Last modified: Fri Feb 23 18:41:13 2001 GMT.

Authors

Christopher League
Zhong Shao
Valery Trifonov

Abstract

We propose a conservative extension of the omega-order polymorphic lambda calculus (Fomega) as an intermediate language for compiling languages with name-based class and interface hierarchies. Our extension enriches standard Fomega with recursive types, existential types, and row polymorphism, but only ordered records with no subtyping. Basing our language on Fomega makes it also a suitable target for translation from other higher-order languages; this enables the safe interoperation between class-based and higher-order languages and the reuse of common type-directed optimization techniques, compiler back ends, and runtime support.

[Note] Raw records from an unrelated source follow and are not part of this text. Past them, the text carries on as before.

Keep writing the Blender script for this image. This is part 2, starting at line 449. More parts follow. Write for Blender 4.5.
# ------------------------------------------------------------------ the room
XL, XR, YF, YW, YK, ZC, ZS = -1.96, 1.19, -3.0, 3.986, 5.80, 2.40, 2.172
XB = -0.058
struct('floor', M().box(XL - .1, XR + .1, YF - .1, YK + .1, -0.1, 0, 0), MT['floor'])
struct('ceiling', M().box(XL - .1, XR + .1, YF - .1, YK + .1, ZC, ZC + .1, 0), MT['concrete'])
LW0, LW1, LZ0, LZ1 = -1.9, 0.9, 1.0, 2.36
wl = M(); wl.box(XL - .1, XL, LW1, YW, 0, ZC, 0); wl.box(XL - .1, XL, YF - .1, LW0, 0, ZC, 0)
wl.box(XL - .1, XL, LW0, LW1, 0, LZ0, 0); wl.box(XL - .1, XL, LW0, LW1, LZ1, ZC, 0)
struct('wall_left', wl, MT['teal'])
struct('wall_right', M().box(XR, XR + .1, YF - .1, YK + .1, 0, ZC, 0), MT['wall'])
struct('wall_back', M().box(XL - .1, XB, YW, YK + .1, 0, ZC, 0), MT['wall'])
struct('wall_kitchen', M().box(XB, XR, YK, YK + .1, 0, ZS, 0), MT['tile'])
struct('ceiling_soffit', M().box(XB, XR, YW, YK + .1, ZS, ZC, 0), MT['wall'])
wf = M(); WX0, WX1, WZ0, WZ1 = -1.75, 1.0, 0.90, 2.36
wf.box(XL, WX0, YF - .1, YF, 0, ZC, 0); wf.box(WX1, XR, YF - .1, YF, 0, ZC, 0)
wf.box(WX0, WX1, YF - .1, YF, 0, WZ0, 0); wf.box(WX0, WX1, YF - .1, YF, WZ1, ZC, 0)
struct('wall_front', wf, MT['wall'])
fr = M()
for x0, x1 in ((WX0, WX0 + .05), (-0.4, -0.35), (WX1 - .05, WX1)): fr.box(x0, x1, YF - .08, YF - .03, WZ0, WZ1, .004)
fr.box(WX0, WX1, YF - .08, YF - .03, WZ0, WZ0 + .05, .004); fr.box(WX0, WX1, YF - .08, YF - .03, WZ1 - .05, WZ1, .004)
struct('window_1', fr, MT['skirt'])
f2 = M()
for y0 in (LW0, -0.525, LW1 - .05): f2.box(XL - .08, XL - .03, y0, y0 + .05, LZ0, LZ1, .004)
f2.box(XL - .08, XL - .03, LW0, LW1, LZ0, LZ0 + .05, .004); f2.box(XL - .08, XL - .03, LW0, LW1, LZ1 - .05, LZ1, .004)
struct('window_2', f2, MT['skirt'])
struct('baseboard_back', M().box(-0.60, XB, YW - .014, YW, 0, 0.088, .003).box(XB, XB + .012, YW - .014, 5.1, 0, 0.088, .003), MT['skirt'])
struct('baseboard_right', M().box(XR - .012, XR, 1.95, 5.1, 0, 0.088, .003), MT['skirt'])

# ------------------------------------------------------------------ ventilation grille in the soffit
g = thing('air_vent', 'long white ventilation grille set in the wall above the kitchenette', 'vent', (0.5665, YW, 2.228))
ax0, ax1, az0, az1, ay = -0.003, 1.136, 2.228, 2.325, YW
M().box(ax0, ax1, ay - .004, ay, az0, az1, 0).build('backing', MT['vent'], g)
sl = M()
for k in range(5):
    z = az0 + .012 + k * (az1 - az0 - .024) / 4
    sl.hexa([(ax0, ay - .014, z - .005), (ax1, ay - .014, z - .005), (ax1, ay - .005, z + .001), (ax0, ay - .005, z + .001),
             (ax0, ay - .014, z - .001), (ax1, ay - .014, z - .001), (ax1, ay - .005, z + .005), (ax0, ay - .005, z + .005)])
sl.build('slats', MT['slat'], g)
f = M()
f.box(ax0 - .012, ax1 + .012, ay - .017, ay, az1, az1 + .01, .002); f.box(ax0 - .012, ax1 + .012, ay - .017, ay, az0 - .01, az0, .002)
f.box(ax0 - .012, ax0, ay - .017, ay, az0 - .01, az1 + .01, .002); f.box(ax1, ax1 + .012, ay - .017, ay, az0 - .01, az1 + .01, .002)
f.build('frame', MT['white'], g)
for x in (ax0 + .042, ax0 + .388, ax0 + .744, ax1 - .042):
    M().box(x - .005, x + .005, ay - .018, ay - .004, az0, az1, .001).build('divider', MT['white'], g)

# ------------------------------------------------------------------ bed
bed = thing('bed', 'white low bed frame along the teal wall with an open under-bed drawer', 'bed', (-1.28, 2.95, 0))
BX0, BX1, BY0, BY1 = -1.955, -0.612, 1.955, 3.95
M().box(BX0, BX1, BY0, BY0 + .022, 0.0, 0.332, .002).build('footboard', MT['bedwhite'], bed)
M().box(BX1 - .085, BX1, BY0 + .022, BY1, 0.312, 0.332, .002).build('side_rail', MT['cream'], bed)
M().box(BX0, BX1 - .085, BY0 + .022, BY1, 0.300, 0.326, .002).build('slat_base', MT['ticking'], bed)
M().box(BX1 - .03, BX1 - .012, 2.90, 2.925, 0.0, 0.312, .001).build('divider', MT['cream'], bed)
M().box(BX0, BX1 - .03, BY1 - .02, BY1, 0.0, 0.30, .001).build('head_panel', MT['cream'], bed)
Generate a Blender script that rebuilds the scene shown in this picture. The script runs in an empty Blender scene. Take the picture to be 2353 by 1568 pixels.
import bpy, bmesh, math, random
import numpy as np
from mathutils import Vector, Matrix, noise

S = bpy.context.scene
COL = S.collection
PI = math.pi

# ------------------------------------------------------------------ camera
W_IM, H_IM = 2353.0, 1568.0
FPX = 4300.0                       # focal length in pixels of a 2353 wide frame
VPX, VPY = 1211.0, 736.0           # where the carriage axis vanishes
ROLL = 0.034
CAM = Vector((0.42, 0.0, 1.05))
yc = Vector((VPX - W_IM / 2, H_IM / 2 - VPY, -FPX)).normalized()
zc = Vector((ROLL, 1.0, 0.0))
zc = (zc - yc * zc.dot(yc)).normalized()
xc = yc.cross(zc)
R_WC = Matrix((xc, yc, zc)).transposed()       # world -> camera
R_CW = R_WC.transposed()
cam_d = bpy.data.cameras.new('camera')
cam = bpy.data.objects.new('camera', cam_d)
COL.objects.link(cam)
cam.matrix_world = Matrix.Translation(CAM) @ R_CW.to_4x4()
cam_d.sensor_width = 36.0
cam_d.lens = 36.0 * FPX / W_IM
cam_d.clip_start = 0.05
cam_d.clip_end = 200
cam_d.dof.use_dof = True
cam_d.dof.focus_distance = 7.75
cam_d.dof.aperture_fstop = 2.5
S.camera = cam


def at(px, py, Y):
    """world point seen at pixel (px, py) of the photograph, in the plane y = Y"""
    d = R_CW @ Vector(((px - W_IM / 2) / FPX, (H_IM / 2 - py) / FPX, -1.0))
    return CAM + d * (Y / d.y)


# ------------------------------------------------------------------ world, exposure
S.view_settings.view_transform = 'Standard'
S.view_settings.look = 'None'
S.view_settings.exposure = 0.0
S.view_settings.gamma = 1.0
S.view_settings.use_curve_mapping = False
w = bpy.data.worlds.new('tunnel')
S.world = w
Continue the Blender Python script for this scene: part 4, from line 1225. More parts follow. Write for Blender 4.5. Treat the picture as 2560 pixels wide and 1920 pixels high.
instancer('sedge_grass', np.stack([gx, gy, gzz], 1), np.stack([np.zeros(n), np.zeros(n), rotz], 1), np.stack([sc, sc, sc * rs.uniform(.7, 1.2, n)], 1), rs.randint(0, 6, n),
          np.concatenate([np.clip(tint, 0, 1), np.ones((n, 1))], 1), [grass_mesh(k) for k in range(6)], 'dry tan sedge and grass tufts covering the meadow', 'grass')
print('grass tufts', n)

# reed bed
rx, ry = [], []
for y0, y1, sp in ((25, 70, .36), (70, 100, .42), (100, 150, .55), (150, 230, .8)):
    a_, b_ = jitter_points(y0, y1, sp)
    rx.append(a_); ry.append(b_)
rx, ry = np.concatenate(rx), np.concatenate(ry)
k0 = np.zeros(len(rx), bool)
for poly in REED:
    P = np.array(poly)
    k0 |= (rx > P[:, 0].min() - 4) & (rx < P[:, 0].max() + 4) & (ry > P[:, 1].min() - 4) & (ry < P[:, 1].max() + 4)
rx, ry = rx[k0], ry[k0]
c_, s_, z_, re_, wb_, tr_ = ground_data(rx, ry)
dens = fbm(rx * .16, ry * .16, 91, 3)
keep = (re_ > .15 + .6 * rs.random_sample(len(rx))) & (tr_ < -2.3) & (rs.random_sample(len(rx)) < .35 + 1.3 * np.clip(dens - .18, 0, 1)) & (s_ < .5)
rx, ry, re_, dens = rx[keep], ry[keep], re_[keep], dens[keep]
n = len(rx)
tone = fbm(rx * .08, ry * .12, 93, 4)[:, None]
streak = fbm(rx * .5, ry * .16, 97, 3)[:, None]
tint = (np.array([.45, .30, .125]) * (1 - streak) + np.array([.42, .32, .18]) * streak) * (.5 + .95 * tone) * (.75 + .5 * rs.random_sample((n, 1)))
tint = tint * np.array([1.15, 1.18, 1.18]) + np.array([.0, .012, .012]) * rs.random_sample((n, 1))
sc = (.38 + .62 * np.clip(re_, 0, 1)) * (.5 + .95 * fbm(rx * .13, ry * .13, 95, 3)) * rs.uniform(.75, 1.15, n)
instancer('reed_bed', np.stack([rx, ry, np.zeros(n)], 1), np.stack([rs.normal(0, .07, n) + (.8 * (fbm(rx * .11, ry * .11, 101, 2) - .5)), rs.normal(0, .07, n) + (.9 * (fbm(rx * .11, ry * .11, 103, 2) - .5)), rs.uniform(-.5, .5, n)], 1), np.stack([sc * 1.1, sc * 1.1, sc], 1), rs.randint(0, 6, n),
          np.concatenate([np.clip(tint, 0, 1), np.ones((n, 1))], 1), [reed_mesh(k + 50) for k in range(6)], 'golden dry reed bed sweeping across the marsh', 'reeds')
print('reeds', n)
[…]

We present the formal semantics of our intermediate language and illustrate its features by providing a formal translation from a subset of Java, including classes, interfaces, and private instance variables. The translation preserves the name-based hierarchical relation between Java classes and interfaces, and allows access to private instance variables of parameters of the same class as the one defining the method. It also exposes the details of method invocation and instance variable access and allows many standard optimizations to be performed on the object-oriented code.

Published

  • In Proc. 1999 ACM SIGPLAN International Conference on Functional Programming (ICFP'99), Paris, France, pages 183-196, September 1999. ©1999 ACM.
  • Technical Report YALEU/DCS/TR-1180, Department of Computer Science, Yale University, June 1999.